Navigating the end of academia

Illustration by Abigail Gleeson

Kofi Mframa, Opinions Editor

I know it won’t fully sink in until I no longer have my $5 Spotify and Hulu student bundle, or until my Amazon Prime subscription goes from $7 to whatever it normally is. I know I’ll finally feel the full gravity of what I’ve lost when my friends are no longer a five minute walk away, when every plan to reconnect meanders, falls and withers away through busy work schedules and the city-wide distance that will soon separate us. 

Then, I’ll know for sure that the four most pivotal years I’ve ever experienced have come to a close.

As I enter my last year in college, I find myself struggling to navigate the end of my academic career. My mind seems stuck in hindsight as I interrogate every decision I’ve made in the last four years, wondering what would’ve been had I taken the roads forgone.

Academia acted as a trellis shielding me from the weight of my many insecurities. Now that this chapter of my life is ending, it feels like a piece of my identity is ending along with it. I’ve tried to find ways to avoid this reality. I toyed with the idea of grad school, not because it’s something recommended for my field of study, but because it’s hard to fathom not being bound to a collection of letters. I can’t imagine how I’ll navigate my life without the structure and community that school provides. 

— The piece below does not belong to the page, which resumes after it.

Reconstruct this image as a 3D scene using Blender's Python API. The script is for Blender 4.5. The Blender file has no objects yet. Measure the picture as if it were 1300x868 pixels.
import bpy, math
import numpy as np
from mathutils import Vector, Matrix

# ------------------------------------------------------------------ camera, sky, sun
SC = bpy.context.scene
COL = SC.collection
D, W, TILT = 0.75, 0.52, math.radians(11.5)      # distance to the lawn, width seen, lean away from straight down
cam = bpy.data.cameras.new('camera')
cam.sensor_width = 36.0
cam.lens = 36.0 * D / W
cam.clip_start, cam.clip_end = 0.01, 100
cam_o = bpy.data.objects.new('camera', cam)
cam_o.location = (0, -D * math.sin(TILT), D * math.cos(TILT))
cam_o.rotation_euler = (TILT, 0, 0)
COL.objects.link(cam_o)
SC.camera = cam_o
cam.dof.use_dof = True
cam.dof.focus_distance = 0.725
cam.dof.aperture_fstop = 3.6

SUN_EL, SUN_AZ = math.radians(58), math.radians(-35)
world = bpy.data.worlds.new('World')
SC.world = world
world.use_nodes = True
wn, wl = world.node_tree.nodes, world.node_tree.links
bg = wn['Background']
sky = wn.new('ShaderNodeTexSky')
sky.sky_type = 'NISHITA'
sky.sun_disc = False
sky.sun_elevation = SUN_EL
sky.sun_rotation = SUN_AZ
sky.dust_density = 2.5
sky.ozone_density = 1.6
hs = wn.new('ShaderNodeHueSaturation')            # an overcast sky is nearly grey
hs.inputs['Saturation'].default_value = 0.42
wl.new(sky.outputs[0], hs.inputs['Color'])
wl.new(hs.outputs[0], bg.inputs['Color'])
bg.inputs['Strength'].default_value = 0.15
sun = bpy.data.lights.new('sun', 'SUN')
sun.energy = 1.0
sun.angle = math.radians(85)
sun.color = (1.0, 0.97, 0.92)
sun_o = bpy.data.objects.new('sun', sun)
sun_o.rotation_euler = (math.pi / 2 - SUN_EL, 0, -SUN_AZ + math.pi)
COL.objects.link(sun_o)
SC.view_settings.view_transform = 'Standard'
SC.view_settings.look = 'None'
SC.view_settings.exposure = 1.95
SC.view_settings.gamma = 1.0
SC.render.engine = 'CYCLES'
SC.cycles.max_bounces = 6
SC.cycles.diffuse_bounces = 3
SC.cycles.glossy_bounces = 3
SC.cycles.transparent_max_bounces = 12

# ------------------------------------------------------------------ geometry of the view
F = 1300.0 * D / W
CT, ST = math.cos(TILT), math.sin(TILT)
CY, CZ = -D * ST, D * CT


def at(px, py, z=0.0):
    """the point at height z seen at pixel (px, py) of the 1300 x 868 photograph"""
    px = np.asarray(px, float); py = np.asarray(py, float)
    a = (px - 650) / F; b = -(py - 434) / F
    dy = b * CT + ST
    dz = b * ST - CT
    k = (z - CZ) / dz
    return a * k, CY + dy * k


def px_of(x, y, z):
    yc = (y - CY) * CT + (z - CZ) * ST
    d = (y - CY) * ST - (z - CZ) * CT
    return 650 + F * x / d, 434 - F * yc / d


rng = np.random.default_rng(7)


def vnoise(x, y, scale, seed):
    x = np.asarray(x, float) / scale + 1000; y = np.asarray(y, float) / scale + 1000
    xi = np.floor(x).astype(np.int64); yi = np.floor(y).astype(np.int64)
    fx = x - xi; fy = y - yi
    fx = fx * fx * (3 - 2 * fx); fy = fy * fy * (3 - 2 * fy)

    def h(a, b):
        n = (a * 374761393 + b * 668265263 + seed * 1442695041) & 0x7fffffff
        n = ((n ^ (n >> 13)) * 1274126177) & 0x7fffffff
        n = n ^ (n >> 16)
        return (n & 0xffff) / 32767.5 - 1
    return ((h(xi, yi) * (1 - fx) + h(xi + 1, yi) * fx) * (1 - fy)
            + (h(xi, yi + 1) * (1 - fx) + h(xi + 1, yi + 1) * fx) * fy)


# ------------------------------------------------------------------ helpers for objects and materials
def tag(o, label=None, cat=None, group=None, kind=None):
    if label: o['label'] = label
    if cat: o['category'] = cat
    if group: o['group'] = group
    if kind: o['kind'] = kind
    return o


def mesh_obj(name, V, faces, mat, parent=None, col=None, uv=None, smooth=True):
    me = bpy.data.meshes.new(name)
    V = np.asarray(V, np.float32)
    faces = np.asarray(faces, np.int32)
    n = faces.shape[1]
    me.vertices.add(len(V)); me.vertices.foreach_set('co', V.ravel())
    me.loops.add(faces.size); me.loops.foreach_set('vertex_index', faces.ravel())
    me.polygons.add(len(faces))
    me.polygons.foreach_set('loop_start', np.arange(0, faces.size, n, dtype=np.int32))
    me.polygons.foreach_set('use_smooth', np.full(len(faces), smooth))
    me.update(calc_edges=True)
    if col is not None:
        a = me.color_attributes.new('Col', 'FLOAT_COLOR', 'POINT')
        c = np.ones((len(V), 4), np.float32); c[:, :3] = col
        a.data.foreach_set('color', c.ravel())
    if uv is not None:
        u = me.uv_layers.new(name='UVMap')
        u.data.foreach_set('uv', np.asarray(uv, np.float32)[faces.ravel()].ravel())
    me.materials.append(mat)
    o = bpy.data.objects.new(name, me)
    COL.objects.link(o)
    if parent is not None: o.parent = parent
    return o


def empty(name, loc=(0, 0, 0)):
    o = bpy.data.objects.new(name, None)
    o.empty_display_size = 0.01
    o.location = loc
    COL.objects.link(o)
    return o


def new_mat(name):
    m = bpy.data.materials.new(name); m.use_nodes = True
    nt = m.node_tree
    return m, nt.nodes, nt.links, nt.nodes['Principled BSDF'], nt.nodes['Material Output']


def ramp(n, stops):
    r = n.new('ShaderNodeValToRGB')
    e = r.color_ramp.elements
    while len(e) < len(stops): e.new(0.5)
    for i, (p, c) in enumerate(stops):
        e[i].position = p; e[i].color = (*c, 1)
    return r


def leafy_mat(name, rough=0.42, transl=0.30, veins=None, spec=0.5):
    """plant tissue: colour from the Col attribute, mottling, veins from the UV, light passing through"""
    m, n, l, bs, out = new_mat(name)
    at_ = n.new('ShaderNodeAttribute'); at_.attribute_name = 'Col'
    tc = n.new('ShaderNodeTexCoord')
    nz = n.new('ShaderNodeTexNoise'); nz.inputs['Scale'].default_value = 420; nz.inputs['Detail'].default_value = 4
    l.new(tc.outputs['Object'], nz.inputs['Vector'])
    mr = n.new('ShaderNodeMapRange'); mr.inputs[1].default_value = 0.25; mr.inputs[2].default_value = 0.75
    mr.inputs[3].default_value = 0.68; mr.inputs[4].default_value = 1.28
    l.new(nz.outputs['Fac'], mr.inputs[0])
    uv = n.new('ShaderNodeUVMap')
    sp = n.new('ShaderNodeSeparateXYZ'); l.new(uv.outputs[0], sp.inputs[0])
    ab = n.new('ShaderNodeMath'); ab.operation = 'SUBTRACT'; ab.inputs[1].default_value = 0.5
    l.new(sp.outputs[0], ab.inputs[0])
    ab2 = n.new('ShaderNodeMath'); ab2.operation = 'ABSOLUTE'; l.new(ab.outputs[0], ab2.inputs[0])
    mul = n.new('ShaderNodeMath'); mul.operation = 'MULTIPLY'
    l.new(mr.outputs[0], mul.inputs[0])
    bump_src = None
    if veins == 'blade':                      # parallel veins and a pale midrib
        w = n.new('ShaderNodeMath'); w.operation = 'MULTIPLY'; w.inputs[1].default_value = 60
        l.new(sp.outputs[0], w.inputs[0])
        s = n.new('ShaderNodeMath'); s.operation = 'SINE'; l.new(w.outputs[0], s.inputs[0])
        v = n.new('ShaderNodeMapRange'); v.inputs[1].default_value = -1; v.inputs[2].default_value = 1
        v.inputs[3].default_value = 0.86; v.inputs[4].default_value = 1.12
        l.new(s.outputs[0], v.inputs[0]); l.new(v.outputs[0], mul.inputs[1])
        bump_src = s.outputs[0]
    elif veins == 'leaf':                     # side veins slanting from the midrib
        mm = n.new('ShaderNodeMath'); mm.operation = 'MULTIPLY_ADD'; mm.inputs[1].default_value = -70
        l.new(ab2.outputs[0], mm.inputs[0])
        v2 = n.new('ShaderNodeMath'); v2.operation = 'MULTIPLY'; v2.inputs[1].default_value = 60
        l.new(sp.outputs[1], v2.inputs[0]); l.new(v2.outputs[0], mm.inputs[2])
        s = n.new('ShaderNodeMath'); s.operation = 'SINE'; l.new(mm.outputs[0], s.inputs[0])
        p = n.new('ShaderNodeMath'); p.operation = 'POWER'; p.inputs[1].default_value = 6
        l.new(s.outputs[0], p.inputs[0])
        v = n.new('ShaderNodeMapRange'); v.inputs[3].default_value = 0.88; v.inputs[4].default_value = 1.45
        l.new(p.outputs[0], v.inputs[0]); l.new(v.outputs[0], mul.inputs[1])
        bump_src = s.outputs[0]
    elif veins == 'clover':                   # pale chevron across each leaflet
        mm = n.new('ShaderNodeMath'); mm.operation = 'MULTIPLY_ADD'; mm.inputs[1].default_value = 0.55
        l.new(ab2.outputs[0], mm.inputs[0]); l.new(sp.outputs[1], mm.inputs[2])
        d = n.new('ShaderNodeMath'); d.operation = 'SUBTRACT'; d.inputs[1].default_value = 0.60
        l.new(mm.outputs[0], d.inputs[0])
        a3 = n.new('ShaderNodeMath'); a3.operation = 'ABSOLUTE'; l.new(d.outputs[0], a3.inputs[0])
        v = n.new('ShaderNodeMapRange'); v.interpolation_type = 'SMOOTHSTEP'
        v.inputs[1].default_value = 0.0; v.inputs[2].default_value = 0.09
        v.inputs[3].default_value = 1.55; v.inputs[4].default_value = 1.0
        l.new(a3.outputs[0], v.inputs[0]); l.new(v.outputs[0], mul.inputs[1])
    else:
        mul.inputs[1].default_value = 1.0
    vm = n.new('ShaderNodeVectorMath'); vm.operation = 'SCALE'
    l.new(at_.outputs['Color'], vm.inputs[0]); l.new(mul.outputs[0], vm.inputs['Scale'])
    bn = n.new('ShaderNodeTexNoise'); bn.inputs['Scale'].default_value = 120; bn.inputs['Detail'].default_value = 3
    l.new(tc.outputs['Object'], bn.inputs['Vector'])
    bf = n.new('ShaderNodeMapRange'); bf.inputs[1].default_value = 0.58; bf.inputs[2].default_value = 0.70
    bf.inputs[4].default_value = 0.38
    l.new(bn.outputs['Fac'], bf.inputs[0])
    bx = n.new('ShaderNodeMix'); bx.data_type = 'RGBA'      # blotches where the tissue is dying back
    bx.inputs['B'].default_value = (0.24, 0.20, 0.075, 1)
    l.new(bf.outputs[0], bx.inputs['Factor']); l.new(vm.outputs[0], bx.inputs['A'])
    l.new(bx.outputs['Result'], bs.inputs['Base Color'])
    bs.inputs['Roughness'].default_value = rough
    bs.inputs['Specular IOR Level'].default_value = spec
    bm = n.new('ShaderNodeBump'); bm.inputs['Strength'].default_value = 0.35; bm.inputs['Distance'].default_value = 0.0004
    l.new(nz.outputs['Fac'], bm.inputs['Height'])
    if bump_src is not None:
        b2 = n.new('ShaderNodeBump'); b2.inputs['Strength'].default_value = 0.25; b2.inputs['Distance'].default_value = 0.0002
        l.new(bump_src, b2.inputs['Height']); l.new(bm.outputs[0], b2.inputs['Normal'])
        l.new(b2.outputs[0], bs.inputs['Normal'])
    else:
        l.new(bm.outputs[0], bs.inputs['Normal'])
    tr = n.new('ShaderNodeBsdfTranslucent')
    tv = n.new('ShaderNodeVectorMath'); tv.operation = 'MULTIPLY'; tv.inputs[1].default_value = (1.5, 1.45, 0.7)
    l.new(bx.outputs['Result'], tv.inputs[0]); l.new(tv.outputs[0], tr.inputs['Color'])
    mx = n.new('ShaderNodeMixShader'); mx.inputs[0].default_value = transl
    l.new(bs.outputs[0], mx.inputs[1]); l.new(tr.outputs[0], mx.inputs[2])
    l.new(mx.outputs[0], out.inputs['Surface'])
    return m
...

Nevertheless, this is reality I’ll soon face. As much as I am in my head, rewinding and reliving old moments from a time I’ll never get back, the only useful thing I can do is press forward. 

When I went to see “Spider-Man: Across the Spider-Verse” this June — really great movie, read my Letterboxd review here — I was struck by its theme of determinism, the philosophy that all events, including human action, are ultimately determined by causes external to the will. Miles Morales is the “original anomaly” because he is the only Spider-Man to be bitten by a spider from an alternate dimension — he was never meant to be a superhero, but he is. 

Instead of spending time wondering why this came to be, he takes the life presented before him, duties and all, and moves forward with his future in his hands. Even though I’m not a superhero, nor is going to school equivalent to swinging between Manhattan skyscrapers and traveling through dimensions to fight bad guys, his outlook is still applicable to my situation.

It serves me no good to worry about the things I cannot change. Time only moves forward and so should I. Instead of looking back at my time in school with sadness and regret, I should instead look back with gratitude for the many things I was able to experience.

I had similar anxieties when leaving high school, but when I opened the door to my dorm room on the 11th floor of Gladding Residence Center, I realized there’s so much life ahead of me that I have yet to experience. 

Although leaving college is a bit more final, there’s no telling where life will take me. It’s hard to find comfort in the ambiguity; I can’t say I’m fully ready for life past academia but I know I’m getting there. It will be different, harder even, but in that difference lies more life than I can dream of.